Montreal Gazette

Videotron told to close boutique at Lachine centre

Lease violates deal with EZ Games

- PAUL DELEAN THE GAZETTE pdelean@ montrealga­zette.com

A Superclub Videotron store has been ordered to close its video-game boutique by a Superior Court judge because its presence at Les Galeries Lachine violated an exclusivit­y guarantee made to another tenant of the shopping centre, the video-game retailer EZ Games.

Judge Geneviève Marcotte ruled that Riocan Holdings (Québec) Inc., which runs the centre, should not have granted Videotron a lease incorporat­ing a Microplay videogame boutique in January 2012 after concluding a fiveyear contract with EZ Games six months earlier.

Both stores featured video games, new and used, for purchase, sale and trade.

EZ Games said it noticed an impact on business as soon as the Videotron/Microplay store opened on the site in March 2012. There was direct competitio­n on used games, which the owner of EZ Games told the court was the most profitable part of the business, and sales fell 50 to 60 per cent.

Riocan’s defence was that, since the Videotron store did not have direct access to the interior of the shopping centre and its main activity was film sales and rentals and not video games, there was no violation of the contract. Marcotte disagreed. She said Riocan had failed to respect the spirit of its exclusivit­y agreement with EZ Games.

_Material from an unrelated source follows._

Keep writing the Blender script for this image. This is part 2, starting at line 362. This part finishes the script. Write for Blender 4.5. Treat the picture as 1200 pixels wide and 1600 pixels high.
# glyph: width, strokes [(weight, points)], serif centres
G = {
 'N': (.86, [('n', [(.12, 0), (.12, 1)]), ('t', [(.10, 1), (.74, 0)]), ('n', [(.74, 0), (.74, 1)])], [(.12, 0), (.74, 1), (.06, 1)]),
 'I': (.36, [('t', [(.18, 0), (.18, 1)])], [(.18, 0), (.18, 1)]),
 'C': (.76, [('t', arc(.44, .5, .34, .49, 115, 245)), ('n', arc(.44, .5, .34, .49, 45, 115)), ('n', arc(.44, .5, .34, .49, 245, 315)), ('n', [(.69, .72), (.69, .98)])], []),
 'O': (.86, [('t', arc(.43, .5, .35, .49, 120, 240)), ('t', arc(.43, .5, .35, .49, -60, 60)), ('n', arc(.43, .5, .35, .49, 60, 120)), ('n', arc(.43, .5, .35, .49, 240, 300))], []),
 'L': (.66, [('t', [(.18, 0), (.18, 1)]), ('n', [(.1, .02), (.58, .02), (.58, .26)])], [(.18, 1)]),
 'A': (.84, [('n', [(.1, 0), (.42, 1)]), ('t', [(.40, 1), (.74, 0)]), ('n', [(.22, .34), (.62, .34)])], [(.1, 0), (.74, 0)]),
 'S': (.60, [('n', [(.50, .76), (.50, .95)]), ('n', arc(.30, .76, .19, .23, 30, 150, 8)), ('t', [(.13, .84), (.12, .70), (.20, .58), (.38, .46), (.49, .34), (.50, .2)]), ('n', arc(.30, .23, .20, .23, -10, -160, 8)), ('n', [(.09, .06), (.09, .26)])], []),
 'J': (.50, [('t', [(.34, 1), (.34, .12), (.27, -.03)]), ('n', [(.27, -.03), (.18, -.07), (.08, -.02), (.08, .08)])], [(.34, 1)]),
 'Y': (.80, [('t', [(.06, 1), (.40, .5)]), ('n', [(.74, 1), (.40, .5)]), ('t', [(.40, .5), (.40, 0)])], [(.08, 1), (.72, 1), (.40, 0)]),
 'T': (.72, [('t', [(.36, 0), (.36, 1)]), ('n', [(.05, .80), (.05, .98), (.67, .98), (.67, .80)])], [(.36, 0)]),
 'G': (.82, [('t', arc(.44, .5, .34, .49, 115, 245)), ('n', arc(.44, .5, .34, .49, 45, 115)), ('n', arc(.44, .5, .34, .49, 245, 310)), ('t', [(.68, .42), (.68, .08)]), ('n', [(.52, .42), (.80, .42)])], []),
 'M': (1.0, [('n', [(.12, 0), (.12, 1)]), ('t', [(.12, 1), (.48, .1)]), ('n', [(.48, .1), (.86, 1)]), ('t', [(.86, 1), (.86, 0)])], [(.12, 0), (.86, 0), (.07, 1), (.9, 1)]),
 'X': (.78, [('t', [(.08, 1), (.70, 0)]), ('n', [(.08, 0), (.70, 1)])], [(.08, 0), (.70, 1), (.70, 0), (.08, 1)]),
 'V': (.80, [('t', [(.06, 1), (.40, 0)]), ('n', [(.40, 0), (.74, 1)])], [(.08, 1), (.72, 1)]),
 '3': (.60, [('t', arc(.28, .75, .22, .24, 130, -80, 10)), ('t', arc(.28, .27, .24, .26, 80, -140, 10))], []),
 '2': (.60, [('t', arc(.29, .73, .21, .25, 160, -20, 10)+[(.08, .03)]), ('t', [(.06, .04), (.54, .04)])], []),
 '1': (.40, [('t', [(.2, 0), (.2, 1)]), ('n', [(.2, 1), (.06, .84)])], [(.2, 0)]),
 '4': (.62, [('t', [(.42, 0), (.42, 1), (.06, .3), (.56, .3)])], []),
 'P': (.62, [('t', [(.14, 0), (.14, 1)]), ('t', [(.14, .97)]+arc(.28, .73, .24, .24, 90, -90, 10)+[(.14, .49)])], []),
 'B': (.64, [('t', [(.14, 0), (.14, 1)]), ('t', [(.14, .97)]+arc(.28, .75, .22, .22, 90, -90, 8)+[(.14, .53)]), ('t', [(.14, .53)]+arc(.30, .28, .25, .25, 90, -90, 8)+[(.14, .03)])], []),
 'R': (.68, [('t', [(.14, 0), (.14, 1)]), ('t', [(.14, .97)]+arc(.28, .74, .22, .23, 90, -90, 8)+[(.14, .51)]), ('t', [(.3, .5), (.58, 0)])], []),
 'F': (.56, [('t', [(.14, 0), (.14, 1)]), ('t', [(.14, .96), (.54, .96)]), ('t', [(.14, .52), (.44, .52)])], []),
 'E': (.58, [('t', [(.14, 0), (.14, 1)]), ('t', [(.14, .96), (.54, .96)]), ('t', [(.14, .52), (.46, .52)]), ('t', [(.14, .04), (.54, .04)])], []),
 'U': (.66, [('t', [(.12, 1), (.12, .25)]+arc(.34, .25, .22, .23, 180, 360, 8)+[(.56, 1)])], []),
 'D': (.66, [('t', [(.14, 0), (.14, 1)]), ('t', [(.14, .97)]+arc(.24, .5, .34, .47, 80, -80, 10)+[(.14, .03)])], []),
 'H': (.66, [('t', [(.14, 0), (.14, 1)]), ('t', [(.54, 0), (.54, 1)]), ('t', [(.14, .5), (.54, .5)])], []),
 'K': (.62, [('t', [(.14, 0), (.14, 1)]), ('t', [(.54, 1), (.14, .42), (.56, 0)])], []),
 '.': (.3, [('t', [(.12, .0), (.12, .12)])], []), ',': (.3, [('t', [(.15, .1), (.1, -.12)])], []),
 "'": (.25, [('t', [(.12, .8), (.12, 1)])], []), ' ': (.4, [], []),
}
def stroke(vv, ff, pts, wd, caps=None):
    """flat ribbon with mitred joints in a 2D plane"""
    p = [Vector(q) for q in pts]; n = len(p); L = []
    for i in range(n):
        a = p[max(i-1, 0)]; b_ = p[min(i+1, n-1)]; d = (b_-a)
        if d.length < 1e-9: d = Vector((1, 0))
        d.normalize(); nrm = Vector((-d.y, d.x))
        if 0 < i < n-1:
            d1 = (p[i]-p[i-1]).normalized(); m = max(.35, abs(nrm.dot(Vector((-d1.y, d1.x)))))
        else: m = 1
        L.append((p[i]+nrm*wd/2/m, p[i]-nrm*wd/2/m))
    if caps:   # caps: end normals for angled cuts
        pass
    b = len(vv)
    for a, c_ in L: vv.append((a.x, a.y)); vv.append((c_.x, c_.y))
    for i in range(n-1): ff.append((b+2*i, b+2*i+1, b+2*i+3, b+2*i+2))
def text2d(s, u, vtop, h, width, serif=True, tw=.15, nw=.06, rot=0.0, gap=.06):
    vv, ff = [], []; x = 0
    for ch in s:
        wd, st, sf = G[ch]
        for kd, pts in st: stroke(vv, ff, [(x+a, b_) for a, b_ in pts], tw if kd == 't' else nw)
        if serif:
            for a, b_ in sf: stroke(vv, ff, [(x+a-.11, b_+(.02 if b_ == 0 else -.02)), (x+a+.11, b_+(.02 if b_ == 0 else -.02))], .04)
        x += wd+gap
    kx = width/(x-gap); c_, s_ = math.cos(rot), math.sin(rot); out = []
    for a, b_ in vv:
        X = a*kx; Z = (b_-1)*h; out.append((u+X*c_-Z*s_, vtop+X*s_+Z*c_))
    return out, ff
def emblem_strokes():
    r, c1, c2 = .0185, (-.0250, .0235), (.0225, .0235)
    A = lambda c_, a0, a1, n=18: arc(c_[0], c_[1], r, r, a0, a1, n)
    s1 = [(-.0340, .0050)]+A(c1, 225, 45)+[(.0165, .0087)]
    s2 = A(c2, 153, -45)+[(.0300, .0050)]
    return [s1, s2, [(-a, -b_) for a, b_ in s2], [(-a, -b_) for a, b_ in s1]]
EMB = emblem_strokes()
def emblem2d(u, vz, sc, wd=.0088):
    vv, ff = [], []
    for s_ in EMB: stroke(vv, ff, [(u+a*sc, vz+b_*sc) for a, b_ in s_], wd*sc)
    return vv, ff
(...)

“Microplay is a direct competitor with EZ Games,” she wrote.

Evidence at the trial showed the Microplay boutique accounted for 12 per cent of the space but 27 per cent of revenue at that Videotron location in the first four months of operation.

Regardless of the percentage­s, the consequenc­es for EZ Games could be “catastroph­ic,” potentiall­y even insolvency, Judge Marcotte said.

She gave Riocan 10 days to close the Microplay boutique. Failing that, the operator of the Videotron outlet would have 20 days to do it.